Sciential Dashboard

An organization-facing intranet for academic journal editors

Skills demonstrated

User Research
Testing
Affinity Mapping
Ideation
Fast Turnaround
Mockup
Prototyping
Iteration
Interview
Information Architecture

Platform

Web - Desktop

Main Tools

Figma
Google meet
Google Suite
Zoom

Date Range

Nov 1 2020
to Nov 23 2020

Intro

Sciential, an academic journal, needed an infrastructure upgrade. They needed to communicate with each other, organize their files, set schedules and so on, but they had to work with many different platforms like Google Drive, Facebook Messenger and many others, which was very annoying.

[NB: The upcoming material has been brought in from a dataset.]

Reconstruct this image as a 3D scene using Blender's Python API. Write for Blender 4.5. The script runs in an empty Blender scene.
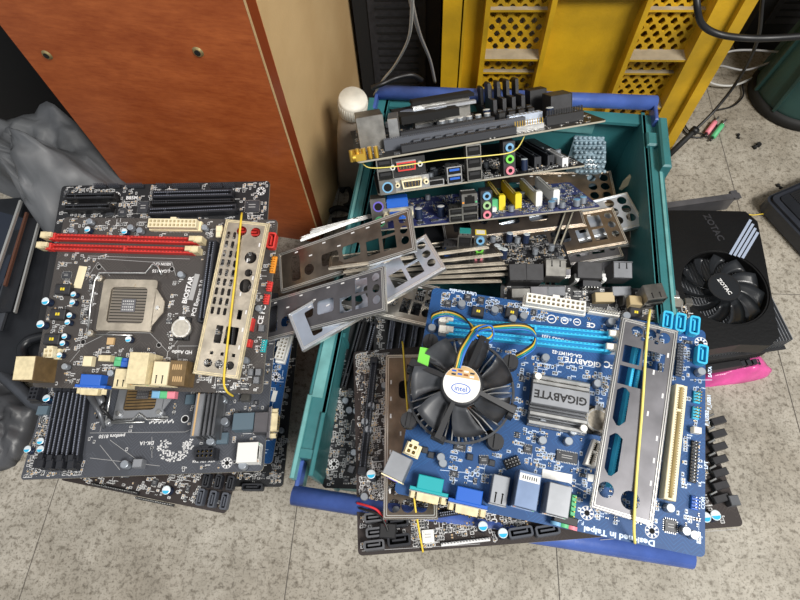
import bpy, bmesh, math, random
from mathutils import Vector, Matrix
from mathutils.geometry import delaunay_2d_cdt
PI = math.pi
R = math.radians
scene = bpy.context.scene
COL = scene.collection
F = 538.0      # focal length in pixels of the 800x600 frame
H = 0.64       # camera height over the floor

# ------------------------------------------------------------ camera
_n = Vector((25, -269, -F)).normalized()
_zc = -_n
_y = Vector((70, 1075, -F)); _y = (_y - _zc * _y.dot(_zc)).normalized()
_x = _y.cross(_zc)
W2C = Matrix((_x, _y, _zc))          # rows: world axes in camera space
cam_d = bpy.data.cameras.new('camera'); cam = bpy.data.objects.new('camera', cam_d); COL.objects.link(cam)
cam_d.sensor_fit = 'HORIZONTAL'; cam_d.sensor_width = 36; cam_d.lens = F / 800 * 36
cam_d.clip_start = 0.01
cam.matrix_world = Matrix.Translation((0, 0, H)) @ W2C.to_4x4()
scene.camera = cam

def ray(px, py): return (W2C @ Vector((px - 400, 300 - py, -F))).normalized()
def at(px, py, z=0.0):
    d = ray(px, py); t = (z - H) / d.z
    return Vector((d.x * t, d.y * t, z))
def on_plane(px, py, P, n):
    o = Vector((0, 0, H)); d = ray(px, py)
    return o + d * ((P - o).dot(n) / d.dot(n))

# ------------------------------------------------------------ materials
def lin(c):
    def g(v):
        v /= 255.0
        return v / 12.92 if v <= 0.04045 else ((v + 0.055) / 1.055) ** 2.4
    return (g((c >> 16) & 255), g((c >> 8) & 255), g(c & 255), 1.0)

MATS = {}
def mat(name, hexc, rough=0.5, metal=0.0, var=0.0, vscale=60, bump=0.0, bscale=300, hex2=None, trans=0.0, alpha=1.0, spec=0.5, aniso=None):
    m = bpy.data.materials.new(name); MATS[name] = m; m.use_nodes = True
    nt = m.node_tree; b = nt.nodes['Principled BSDF']
    b.inputs['Roughness'].default_value = rough; b.inputs['Metallic'].default_value = metal
    b.inputs['Specular IOR Level'].default_value = spec
    c = lin(hexc); b.inputs['Base Color'].default_value = c
    if trans: b.inputs['Transmission Weight'].default_value = trans
    if alpha < 1: b.inputs['Alpha'].default_value = alpha
    if var or hex2 is not None or bump:
        tc = nt.nodes.new('ShaderNodeTexCoord')
        mp = nt.nodes.new('ShaderNodeMapping')
        if aniso: mp.inputs['Scale'].default_value = aniso
        nt.links.new(tc.outputs['Object'], mp.inputs['Vector'])
    if var or hex2 is not None:
        nz = nt.nodes.new('ShaderNodeTexNoise'); nz.inputs['Scale'].default_value = vscale; nz.inputs['Detail'].default_value = 6
        nt.links.new(mp.outputs['Vector'], nz.inputs['Vector'])
        cr = nt.nodes.new('ShaderNodeValToRGB'); cr.color_ramp.elements[0].position = 0.35; cr.color_ramp.elements[1].position = 0.65
        c2 = lin(hex2) if hex2 is not None else tuple(min(1, v * (1 + var)) for v in c[:3]) + (1,)
        c1 = c if hex2 is not None else tuple(v * (1 - var) for v in c[:3]) + (1,)
        cr.color_ramp.elements[0].color = c1; cr.color_ramp.elements[1].color = c2
        nt.links.new(nz.outputs['Fac'], cr.inputs['Fac']); nt.links.new(cr.outputs['Color'], b.inputs['Base Color'])
    if bump:
        n2 = nt.nodes.new('ShaderNodeTexNoise'); n2.inputs['Scale'].default_value = bscale; n2.inputs['Detail'].default_value = 4
        nt.links.new(mp.outputs['Vector'], n2.inputs['Vector'])
        bp = nt.nodes.new('ShaderNodeBump'); bp.inputs['Strength'].default_value = bump; bp.inputs['Distance'].default_value = 0.002
        nt.links.new(n2.outputs['Fac'], bp.inputs['Height']); nt.links.new(bp.outputs['Normal'], b.inputs['Normal'])
    return m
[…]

For a class assignment, my team of 5 wanted to design an intranet. One of us knew the senior editor of the journal, who let us know about the problems they were facing. It was a match made in heaven.

Research

Before designing anything, I look at what’s already out there. Surprisingly, there were no well-known academic journal intranets. Academic journals are usually large-scale organizations, and their software and inner workings are either beyond a one-stop intranet type solution, or highly proprietary.

To get further information about what the Sciential team needed, we designed a questionnaire to get some information:

Ideation

I got our team together for a brainstorming session. Based on the data, we all came up with ideas to solve their problems using "how might we" questions. This is one of many methods of ideation brainstorming.

Ideas are nothing if we don't know how to organize and use them. As such, we organized our ideas into a prioritization matrix. Marking each idea under a main category of features was helpful too. Here, we see that the best bang-for-buck was focusing on coordination and file management.

It was time to put these ideas into designs!

Low-fi designs and testing

For our low fidelity, I made a sitemap with all the features in the right places. This is crucial to make sure all the required features make it into a coherent information architecture.

I made some rough sketches for element layouts, and built a Balsamiq prototype. We also came up with a few tasks for our testers to accomplish to ensure that they went through all the required flows.

Test Results  - Senior Editor

The good:

  • Liked the idea of the intranet
  • Liked the whiteboard feature
  • Understood icons and most labels
  • Understood the site layout

Changes to implement:

  • Include a profile menu
  • Flesh out chat bar
  • Add "attached documents" feature
  • Flesh out scheduling tool
  • ... and much more

Mid-fi designs and testing

After the feedback and some time in Figma, I made our Mid-Fidelity.​ This version was mostly clickable and had demonstrations of some features, such as chat and editorial review approval.

Test Results  - Senior Editor and Illustrator

The good:

  • Excited to see progress
  • Imagines it being productive
  • Likes "linked documents"
  • Likes document-specific chat

Changes to implement:

  • Add review procss for editors
  • Demonstrate how chat works
  • How document editorial phases work
  • Add a files pending review panel
  • ... and much more

With the valuable feedback, they gave us some words of encouragement!

“I really like the system, I can imagine performing all the tasks I’d need to..."

“Right now we have a sea of docs and folders… but this intranet is so much nicer!”

Hi-fi designs and testing

Incorporating the last set of feedback, I created our High-Fidelity! This included all the aesthetic and branding, such as the logo and colors.